A nicely provocative, if disparate mix of field notes, book reviews, essays, and appreciations.
“An antique saying has it that a man’s life is incomplete unless or until he has tasted love, poverty, and war,” the author explains of his title. Polemicist Hitchens (Why Orwell Matters, 2002, etc.) admits to having been fortunate in love, hungry but never starved, and farther away from dangerous action than many journalistic colleagues. Tying together these various pieces from The Atlantic Monthly, The Times Literary Supplement, and other journals is the Orwellian—in the good sense of the word—insistence on the need for writers to stand up and speak against the received wisdoms of left and right alike. Hitchens announces, for instance, a fierce and nuanced patriotism in the wake of 9/11. “One has to be capable of knowing when something is worth fighting for,” he insists. “One has to be capable of knowing an enemy when one sees one.” There’s nothing knee-jerk about his newfound positions. A former but unrepentant socialist, he attacks with equal attentiveness Noam Chomsky on the far left, David Irving on the far right, and a host of unfortunates who lie somewhere in between but are not sufficiently committed to ideas to gain his sympathy.

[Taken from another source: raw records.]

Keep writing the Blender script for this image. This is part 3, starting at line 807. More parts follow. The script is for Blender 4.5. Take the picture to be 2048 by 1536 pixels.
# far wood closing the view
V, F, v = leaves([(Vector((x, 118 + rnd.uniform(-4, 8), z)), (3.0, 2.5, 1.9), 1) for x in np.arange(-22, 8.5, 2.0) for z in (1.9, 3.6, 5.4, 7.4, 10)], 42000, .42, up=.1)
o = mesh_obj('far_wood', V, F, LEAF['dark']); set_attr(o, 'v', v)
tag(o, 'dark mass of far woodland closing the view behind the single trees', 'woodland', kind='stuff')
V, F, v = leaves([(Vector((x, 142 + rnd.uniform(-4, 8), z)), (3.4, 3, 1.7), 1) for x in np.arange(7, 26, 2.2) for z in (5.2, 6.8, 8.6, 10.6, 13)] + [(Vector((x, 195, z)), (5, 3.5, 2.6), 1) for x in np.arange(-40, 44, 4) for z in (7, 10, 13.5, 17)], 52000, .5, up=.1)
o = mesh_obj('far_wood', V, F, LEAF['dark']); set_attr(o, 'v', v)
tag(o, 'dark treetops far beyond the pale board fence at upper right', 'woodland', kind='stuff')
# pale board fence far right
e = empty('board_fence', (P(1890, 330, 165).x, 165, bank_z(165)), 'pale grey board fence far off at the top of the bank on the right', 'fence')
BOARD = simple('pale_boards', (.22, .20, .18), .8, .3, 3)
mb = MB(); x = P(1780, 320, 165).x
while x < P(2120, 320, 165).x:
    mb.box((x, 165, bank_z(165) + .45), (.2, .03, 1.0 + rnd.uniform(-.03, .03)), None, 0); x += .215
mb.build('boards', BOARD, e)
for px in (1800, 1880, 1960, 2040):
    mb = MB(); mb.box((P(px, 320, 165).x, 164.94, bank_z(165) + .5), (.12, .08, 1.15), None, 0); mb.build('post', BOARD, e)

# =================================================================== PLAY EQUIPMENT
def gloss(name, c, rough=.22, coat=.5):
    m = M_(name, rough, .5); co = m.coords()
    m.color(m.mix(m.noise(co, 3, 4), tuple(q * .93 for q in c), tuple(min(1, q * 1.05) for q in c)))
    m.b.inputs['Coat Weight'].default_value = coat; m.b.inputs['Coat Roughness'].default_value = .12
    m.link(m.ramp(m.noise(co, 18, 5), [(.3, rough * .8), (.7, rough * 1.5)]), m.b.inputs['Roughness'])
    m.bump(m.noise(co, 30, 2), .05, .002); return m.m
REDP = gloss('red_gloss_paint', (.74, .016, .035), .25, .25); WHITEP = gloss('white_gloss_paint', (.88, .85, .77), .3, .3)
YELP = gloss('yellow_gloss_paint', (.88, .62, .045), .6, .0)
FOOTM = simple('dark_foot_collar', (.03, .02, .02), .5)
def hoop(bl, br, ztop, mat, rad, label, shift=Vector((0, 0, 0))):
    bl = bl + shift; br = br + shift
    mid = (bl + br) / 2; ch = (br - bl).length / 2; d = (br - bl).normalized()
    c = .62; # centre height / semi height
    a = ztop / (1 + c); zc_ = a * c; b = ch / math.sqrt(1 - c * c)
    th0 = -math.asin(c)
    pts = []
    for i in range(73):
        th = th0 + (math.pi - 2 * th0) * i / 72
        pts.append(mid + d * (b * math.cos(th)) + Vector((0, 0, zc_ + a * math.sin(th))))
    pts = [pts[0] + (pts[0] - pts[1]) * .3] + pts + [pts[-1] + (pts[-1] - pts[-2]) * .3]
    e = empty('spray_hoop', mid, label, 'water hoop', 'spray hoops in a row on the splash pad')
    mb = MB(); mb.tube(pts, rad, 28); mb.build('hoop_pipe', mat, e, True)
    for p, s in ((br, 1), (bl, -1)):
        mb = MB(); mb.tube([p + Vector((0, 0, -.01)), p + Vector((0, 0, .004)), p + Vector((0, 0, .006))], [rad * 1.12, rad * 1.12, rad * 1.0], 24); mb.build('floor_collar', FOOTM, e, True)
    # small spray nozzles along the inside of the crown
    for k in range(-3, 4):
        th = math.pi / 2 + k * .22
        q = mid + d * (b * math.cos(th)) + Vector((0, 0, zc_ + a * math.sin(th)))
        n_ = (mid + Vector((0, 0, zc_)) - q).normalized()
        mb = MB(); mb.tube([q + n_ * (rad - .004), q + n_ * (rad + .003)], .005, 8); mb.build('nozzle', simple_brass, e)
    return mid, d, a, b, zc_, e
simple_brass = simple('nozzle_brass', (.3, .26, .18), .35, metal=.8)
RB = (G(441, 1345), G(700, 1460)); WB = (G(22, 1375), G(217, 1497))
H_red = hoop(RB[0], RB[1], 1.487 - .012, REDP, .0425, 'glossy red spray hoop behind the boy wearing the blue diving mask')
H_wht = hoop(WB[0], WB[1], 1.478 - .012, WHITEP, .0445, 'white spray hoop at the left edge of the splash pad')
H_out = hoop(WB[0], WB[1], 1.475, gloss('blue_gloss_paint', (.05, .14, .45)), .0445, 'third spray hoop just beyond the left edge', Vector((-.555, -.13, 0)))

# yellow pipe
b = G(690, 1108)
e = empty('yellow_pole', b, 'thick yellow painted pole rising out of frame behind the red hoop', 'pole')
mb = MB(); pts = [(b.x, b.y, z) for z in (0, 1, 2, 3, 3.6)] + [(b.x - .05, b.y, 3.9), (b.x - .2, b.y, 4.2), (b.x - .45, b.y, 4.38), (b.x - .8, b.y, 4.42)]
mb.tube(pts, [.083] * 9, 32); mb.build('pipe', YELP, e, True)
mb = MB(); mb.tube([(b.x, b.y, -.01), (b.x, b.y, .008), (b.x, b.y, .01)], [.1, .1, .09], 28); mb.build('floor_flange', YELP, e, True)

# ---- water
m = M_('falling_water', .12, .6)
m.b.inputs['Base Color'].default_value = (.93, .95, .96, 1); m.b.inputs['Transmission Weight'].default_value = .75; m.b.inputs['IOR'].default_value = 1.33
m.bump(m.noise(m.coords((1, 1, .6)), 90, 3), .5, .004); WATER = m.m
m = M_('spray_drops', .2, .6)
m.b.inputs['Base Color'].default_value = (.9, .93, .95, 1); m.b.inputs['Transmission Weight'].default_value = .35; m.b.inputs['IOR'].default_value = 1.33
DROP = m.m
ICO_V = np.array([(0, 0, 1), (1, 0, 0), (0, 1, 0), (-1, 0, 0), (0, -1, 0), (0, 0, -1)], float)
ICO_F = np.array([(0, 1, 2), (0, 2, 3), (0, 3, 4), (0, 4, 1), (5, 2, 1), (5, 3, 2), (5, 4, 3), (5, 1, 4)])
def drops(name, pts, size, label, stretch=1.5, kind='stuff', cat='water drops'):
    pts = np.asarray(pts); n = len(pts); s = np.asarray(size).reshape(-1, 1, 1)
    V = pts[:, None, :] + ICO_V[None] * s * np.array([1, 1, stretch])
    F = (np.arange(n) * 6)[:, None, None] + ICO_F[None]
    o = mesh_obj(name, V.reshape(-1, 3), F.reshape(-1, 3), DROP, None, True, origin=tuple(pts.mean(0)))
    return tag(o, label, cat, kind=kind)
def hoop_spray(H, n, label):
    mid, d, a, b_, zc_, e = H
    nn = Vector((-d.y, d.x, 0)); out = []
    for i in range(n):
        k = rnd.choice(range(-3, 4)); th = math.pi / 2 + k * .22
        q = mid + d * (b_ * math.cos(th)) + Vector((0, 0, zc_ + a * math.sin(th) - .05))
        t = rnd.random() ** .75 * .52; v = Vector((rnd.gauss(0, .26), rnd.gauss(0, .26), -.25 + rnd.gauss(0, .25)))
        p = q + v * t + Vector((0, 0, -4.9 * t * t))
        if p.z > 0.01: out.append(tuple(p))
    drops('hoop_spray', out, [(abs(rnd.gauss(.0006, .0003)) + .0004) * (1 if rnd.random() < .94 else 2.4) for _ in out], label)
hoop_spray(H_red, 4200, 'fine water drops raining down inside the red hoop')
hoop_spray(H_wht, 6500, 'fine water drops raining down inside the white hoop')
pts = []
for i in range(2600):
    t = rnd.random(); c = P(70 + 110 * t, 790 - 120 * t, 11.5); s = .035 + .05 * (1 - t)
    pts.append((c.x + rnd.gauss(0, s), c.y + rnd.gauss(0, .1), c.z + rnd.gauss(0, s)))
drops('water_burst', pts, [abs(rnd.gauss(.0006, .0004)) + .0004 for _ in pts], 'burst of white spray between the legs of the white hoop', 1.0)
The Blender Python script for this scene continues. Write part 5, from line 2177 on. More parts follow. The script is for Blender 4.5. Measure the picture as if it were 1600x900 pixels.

At turns he writes about such heady matters as the historical revisionism now surrounding Winston Churchill (who, Hitchens ventures, made it possible for the US to be a global superpower); the political paradoxes that pepper the writings of Rudyard Kipling; the willful inaccuracies of Michael Moore’s Fahrenheit 9/11; the mediocrity of contemporary politics, publishing, and media; the hamburgers of Middle America; and the sights and sounds of such uncongenial places as Pyongyang, Podgorica, and Baghdad, to say nothing of such uncongenial people as Mel Gibson and Osama bin Laden.
A well-turned collection with scarcely a false note. A pleasure for Hitchens’s many fans, and certainly no comfort for his enemies.